Dear DITA Virgin,
I’m glad to have found you – yep, I’m a DITA virgin, too. I have a lot of questions about something you said in your last post. You said, “we could write everything in plain, unformatted text – no bold, italics, heading 1, 2, or 3 styles, no indentation, no space before or after paragraphs, no margins –no formatting at all.”Isn’t that going to make all our content look exactly the same?
Formatting is helpful for drawing attention to important sections, organizing information, and making text and images easier to consume. This seems counter-intuitive. Why in the world would you do it this way?
Sincerely,
Formatting Is Good: Hardly Taboo
Dear FIGHT,
Yep, this one confused me at first, too. When we use DITA, we should always keep reuse in mind as a goal. Let me give you an example that would apply to my day-to-day life as a reviewer of contracts and other legal matters.
12.c Entire Agreement. This Agreement contains the entire agreement between the below-signed parties and cancels and replaces any previous written or oral agreements between the parties concerning the subject matter herein. The provisions of this Agreement may be modified, waived, or terminated only upon the written approval of all authorized parties.
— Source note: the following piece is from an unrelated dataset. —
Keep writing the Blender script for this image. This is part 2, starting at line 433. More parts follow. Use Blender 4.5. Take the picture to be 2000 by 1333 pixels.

I’ve seen language like this in standard contracts (in Word and PDF versions), in software licensing agreements, in online end-user agreements (those multi-page agreements we’ve all accepted without reading), in the warranty section in my DVD player user manual, and on liability releases I’ve signed before rock climbing at the gym. I could imagine that the wording might be exactly the same for that standard clause. But the formatting for each of those uses might be very different.
For instance:
USE | FORMATTING REQUIREMENT |
Contract | Numbered. Left aligned. Time New Roman, 12 pt. |
Software Licensing Agreement | Block justified. Arial. 10 pt. |
Online End User Agreement |
Left aligned. Arial. Font size dependent on device screen size.
|
Warranty Section in User Manual | Numbered. Left justified. Calibri. 11 pt. Italicized |
Rock Climbing Waiver | Times New Roman, 10 pt. Bold. Two-columns. |
If you’re going to come up with a reuse system that’s truly automated, you have to automate the formatting. Otherwise, your “system” grabs all the building blocks of text together, but a human being still has to open each one of those and apply formatting manually.
Every time there’s a small change to any of the text in any of those documents, the formatting would have to be reapplied. Automating the formatting is a natural “next step” in breaking the content into small chunks. Fortunately, that’s what we do in the DITA world. We create “maps” of all the blocks. The map identifies which blocks go together and in what order. We also identify the formatting requirements for all those blocks.
So, headings can look different from lists, which can look different from body text –and each of those looks different depending on the type of document where the text is used. Yes, this is very different than the way we’ve always done it in Word. Yes, it requires that we approach things differently (for instance, we have to plan much better). We’ll save time when it comes to reusing the content over and over in a variety of different ways.